Tomorrow we’ll install weed block stuff (I’m sure there is a real name for it - landscaping fabric???) and rub our hands together with glee, envisioning the steaming heaps of compost, fluffy piles of peat moss, and dusty mounds of vermiculite.  Munch on that, plants!

ready for fun

ready for fun

The neophytes take flight

Friday, April 24th, 2009

Sometime in the early summer of 2008, my husband decided he would like to start a garden.  Being possessed of a newborn (our daughter was born in March of 2008) not to mention two older sons…I declined to participate.  Mike decided to start small, so he dug out a tiny patch (about 4′ by 5′) at the back of our property, nestled up against a row of trees.  He worked in a huge bag of sheep manure compost, planted his rows (of carrots, pumpkin, tomatoes, sunflowers, and who knows what else).  He watered his patch diligently and waited.

Of course, having planted so late in the season, he was rewarded with a few stubby carrots, about 5 tomatoes (from about 10 plants), and a non-fruiting pumpkin vine.  The sunflowers were lovely, though, and much appreciated by our multitude of crows and blue jays.

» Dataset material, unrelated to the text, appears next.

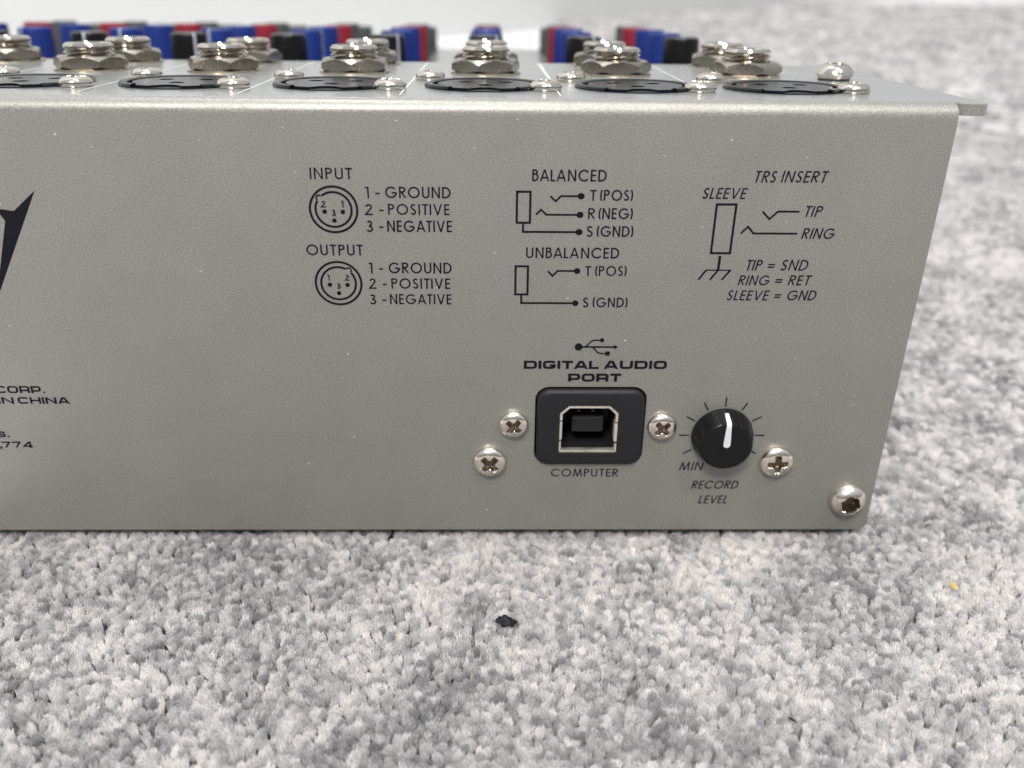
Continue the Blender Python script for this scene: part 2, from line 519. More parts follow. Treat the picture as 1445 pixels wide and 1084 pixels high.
class Print:
    """collects flat ink strokes on the rear face; every stroke sits a hair prouder than the last"""
    def __init__(self):
        self.V, self.F, self.k = [], [], 0
    def add(self, V2, F):
        self.k += 1
        y = -0.018 - 0.0016 * (self.k % 24)
        n = len(self.V)
        self.V += [(v[0], y, v[1]) for v in V2]
        self.F += [tuple(i + n for i in f) for f in F]
    def line(self, pts, t, closed=False):
        t *= 1.45 if t > 0.205 else 1.3
        self.add(*strip(pts, t, closed))
    def dot(self, x, z, rx, rz=None, n=28):
        rz = rz or rx
        self.add([(x + rx * cos(2 * pi * i / n), z + rz * sin(2 * pi * i / n)) for i in range(n)], [tuple(range(n))])
    def poly(self, pts):
        t = tessellate_polygon([[Vector((a, b, 0)) for a, b in pts]])
        self.add(pts, [tuple(i) for i in t])
    def text(self, s, x0, x1, z0, z1, style):
        G, t, gap, sh = FONTS[style]
        adv, items = 0.0, []
        for i, ch in enumerate(s):
            wd, st = G[ch]
            items.append((adv, st))
            adv += wd + (gap if i < len(s) - 1 else 0)
            if i < len(s) - 1 and (ch + s[i + 1]) in ('TA', 'AT', 'AV', 'LT', 'PA', 'AL', 'LA', 'TI', 'BA'):
                adv -= 0.06
        hgt = z1 - z0
        # slanted styles: the measured box includes the slant
        wid = (x1 - x0) - sh * hgt * 0.55
        sx = wid / adv
        if s == '1' or s == '-' or s == '=' or s == '.' or s == ',' or s == 'I':
            pass
        for off, st in items:
            for q in st:
                closed = isinstance(q, tuple) and q[0] == 'c'
                pts = q[1] if closed else q
                # scale the skeleton first so that stems keep their weight
                P = [((off + a) * sx, b * hgt) for a, b in pts]
                kx = 1.0
                tt = t * hgt
                if style in 'bw':
                    V2, F = strip([(a / 1.25, b) for a, b in P], tt, closed)
                    V2 = [Vector((v.x * 1.25, v.y)) for v in V2]
                else:
                    V2, F = strip(P, tt, closed)
                V2 = [Vector((v.x, min(max(v.y, 0.0 if s != ',' else -1), hgt))) for v in V2]
                V2 = [Vector((x0 + v.x + sh * (v.y - hgt * 0.22), z0 + v.y)) for v in V2]
                self.add(V2, F)
    def build(self, name, label=None):
        me = bpy.data.meshes.new(name)
        me.from_pydata([(a * MM, b * MM, c * MM) for a, b, c in self.V], [], self.F)
        me.materials.append(M_print)
        bm = bmesh.new(); bm.from_mesh(me)
        for f in bm.faces:
            f.normal_update()
            if f.normal.y > 0:
                f.normal_flip()
        bm.to_mesh(me); bm.free()
        o = bpy.data.objects.new(name, me)
        col.objects.link(o)
        o.parent = mixer
        if label:
            o['label'] = label
        return o

TEXT=[
    ('INPUT', -27.84, -21.29, 66.27, 68.08, 'n'),
    ('1', -19.48, -18.88, 63.31, 65.13, 'n'),
    ('-', -17.92, -17.26, 63.32, 65.14, 'n'),
    ('GROUND', -16.41, -6.23, 63.36, 65.19, 'n'),
    ('2', -19.69, -18.48, 60.6, 62.39, 'n'),
    ('-', -17.49, -16.77, 60.61, 62.4, 'n'),
    ('POSITIVE', -16.1, -6.46, 60.65, 62.44, 'n'),
    ('3', -19.62, -18.56, 57.83, 59.71, 'n'),
    ('-', -17.63, -16.93, 57.84, 59.72, 'n'),
    ('NEGATIVE', -16.34, -6.14, 57.87, 59.76, 'n'),
    ('OUTPUT', -29.42, -20.38, 53.9, 55.72, 'n'),
    ('1', -19.6, -19.02, 50.84, 52.71, 'n'),
    ('-', -18.0, -17.36, 50.85, 52.72, 'n'),
    ('GROUND', -16.45, -6.29, 50.88, 52.76, 'n'),
    ('2', -19.75, -18.59, 48.17, 50.0, 'n'),
    ('-', -17.54, -16.89, 48.18, 50.01, 'n'),
    ('POSITIVE', -16.16, -6.57, 48.21, 50.04, 'n'),
    ('3', -19.79, -18.74, 45.43, 47.24, 'n'),
    ('-', -17.77, -17.09, 45.44, 47.25, 'n'),
    ('NEGATIVE', -16.5, -6.43, 45.47, 47.28, 'n'),
    ('2', -26.48, -25.7, 61.77, 62.85, 'm'),
    ('1', -23.33, -22.88, 61.79, 62.87, 'm'),
    ('3', -24.95, -24.21, 60.38, 61.43, 'm'),
    ('1', -26.43, -25.98, 49.57, 50.56, 'm'),
    ('2', -23.57, -22.83, 49.58, 50.58, 'm'),
    ('3', -25.07, -24.32, 48.15, 49.15, 'm'),
    ('BALANCED', 6.36, 17.92, 66.18, 68.05, 'n'),
    ('T', 15.45, 16.49, 63.12, 64.88, 'n'),
    ('(POS)', 17.03, 22.2, 63.14, 64.9, 'n'),
    ('R', 15.28, 16.42, 60.14, 61.95, 'n'),
    ('(NEG)', 16.95, 22.38, 60.16, 61.97, 'n'),
    ('S', 15.17, 16.26, 57.23, 59.02, 'n'),
    ('(GND)', 16.83, 22.66, 57.25, 59.05, 'n'),
    ('UNBALANCED', 5.65, 20.65, 53.6, 55.43, 'n'),
    ('T', 15.28, 16.26, 50.56, 52.3, 'n'),
    ('(POS)', 16.92, 22.05, 50.58, 52.32, 'n'),
    ('S', 15.12, 16.16, 45.05, 46.79, 'n'),
    ('(GND)', 16.78, 22.57, 45.07, 46.81, 'n'),
    ('TRS', 40.82, 44.41, 66.18, 68.04, 'i'),
    ('INSERT', 45.08, 52.33, 66.23, 68.08, 'i'),
    ('SLEEVE', 33.04, 40.03, 63.55, 65.32, 'i'),
    ('TIP', 49.46, 52.43, 60.72, 62.53, 'i'),
    ('RING', 49.67, 55.01, 57.08, 58.88, 'i'),
    ('TIP', 41.31, 44.05, 51.64, 53.5, 'i'),
    ('=', 44.89, 46.18, 51.66, 53.51, 'i'),
    ('SND', 47.05, 51.62, 51.67, 53.53, 'i'),
    ('RING', 40.45, 45.65, 49.09, 50.84, 'i'),
    ('=', 46.47, 47.78, 49.1, 50.86, 'i'),
    ('RET', 48.67, 52.39, 49.12, 50.88, 'i'),
    ('SLEEVE', 38.87, 45.85, 46.41, 48.19, 'i'),
    ('=', 46.66, 47.92, 46.43, 48.22, 'i'),
    ('GND', 48.8, 53.76, 46.45, 48.24, 'i'),
    ('DIGITAL', 5.68, 18.43, 33.64, 35.2, 'b'),
    ('AUDIO', 19.31, 30.05, 33.67, 35.24, 'b'),
    ('PORT', 13.31, 22.42, 31.22, 32.78, 'b'),
    ('COMPUTER', 10.92, 23.1, 11.77, 13.45, 'n'),
    ('MIN', 34.11, 38.49, 13.12, 14.91, 'i'),
    ('RECORD', 36.77, 45.4, 9.14, 10.89, 'i'),
    ('LEVEL', 38.39, 43.8, 5.89, 7.67, 'i'),
    ('CORP', -84.48, -76.8, 28.73, 30.1, 'w'),
    ('.', -76.46, -76.15, 28.74, 30.11, 'w'),
    ('IN', -84.55, -81.85, 26.65, 27.93, 'w'),
    ('CHINA', -81.15, -72.36, 26.66, 27.95, 'w'),
    ('S', -86.65, -84.81, 19.96, 21.13, 'w'),
    ('.', -84.52, -84.15, 19.96, 21.13, 'w'),
    ('77', -85.94, -82.54, 17.78, 19.06, 'w'),
    ('4', -82.27, -80.57, 17.78, 19.06, 'w'),
    (',', -86.34, -86.06, 17.78, 19.05, 'w'),
]

GROUPS = [(0, 20, 'pin_list_lettering'), (26, 33, 'balanced_jack_lettering'), (33, 38, 'unbalanced_jack_lettering'), (38, 52, 'insert_jack_lettering'),
          (52, 55, 'port_title_lettering'), (55, 56, 'port_caption_lettering'), (56, 59, 'record_level_lettering'), (59, 68, 'maker_lettering')]
for a, b, nm in GROUPS:
    P = Print()
    for row in TEXT[a:b]:
        P.text(*row)
    P.build(nm)

# connector pin diagrams
for k, (cx, cz, R_, nota, pins, rows) in enumerate((
        (-24.57, 61.45, 3.68, 139, ((-25.99, 61.12), (-23.15, 61.09), (-24.57, 59.68)), TEXT[20:23]),
        (-24.68, 49.10, 3.68, 52, ((-26.10, 48.87), (-23.26, 48.83), (-24.72, 47.39)), TEXT[23:26]))):
    P = Print()
    P.line(arc(cx, cz, R_, R_, 0, 360, 72), 0.26, True)
    ri = 2.80
    P.line(arc(cx, cz, ri, ri, nota + 11, nota + 349, 64), 0.25)
    nx, nz = cx + (ri + 0.05) * cos(math.radians(nota)), cz + (ri + 0.05) * sin(math.radians(nota))
    P.line(arc(nx, nz, 0.42, 0.42, nota - 95, nota + 95, 12), 0.2)
    for x, z in pins:
        P.dot(x, z, 0.37)
    for row in rows:
        P.text(*row)
    P.build('pin_diagram')

P = Print()
P.line([(4.08, 64.50), (6.17, 64.50), (6.17, 59.50), (4.08, 59.50)], 0.25, True)
P.line([(9.28, 63.82), (10.14, 63.01), (10.94, 63.84), (14.0, 63.85)], 0.22)
P.dot(14.08, 63.85, 0.56, 0.52)
P.line([(7.11, 60.83), (7.87, 61.64), (8.75, 60.83), (14.0, 60.83)], 0.22)
P.dot(14.04, 60.83, 0.56, 0.52)
P.line([(5.1, 59.4), (5.1, 58.0), (14.0, 58.0)], 0.24)
P.dot(14.02, 58.0, 0.56, 0.52)
P.build('jack_diagram')
P = Print()
P.line([(4.02, 52.19), (6.02, 52.19), (6.02, 47.31), (4.02, 47.31)], 0.25, True)
P.line([(9.26, 51.39), (10.02, 50.55), (10.82, 51.43), (14.0, 51.43)], 0.22)
P.dot(13.99, 51.43, 0.52)
P.line([(5.01, 47.2), (5.01, 45.78), (13.9, 45.78)], 0.24)
P.dot(13.94, 45.78, 0.52)
P.build('jack_diagram')
P = Print()
P.line([(35.50, 62.67), (38.58, 62.67), (38.50, 54.60), (35.42, 54.60)], 0.26, True)
P.line([(36.96, 54.15), (36.91, 51.69)], 0.30)
P.line([(34.90, 51.69), (39.05, 51.69)], 0.17)
for a, b in ((34.98, 33.84), (36.91, 35.73), (38.93, 37.66)):
    P.line([(a, 51.70), (b, 50.0)], 0.22)
P.line([(42.86, 61.57), (44.11, 60.33), (45.31, 61.57), (48.73, 61.57)], 0.22)
P.line([(39.82, 57.92), (40.88, 59.07), (41.85, 57.95), (48.93, 57.95)], 0.22)
P.build('jack_diagram')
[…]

Mike was rather disappointed.  I was quite disinterested, being up to my eyeballs in cloth diapers, toilet training, baby barf, and transporting our oldest son to his various summer activities.  No one has ever said my life is lacking in glamor.  But I digress.

Thus ended our gardening season of 2008.

Mike readily admitted that his approach to gardening had been haphazard at best.  Never one to walk away from a challenge, this suburban raised computer geek decided to tackle the problem of gardening head on…by educating himself with every spare moment he could arrange during the winter months.

In the course of his research, Mike concluded that we would most likely be successful in 2009’s gardening attempt if we followed the dictates of “Square Foot Gardening” (as invented, espoused, and indeed, propagated by one Mel Bartholomew).

This blog will track our process, as I’ve now become as fully invested in our gardening endeavor as I’ll ever be (take that as you like!).  I will attempt to keep you reasonably up-to-date with the process and progress of building our gardens, tending our seedlings, and “growing” our compost.  I hope you enjoy reading.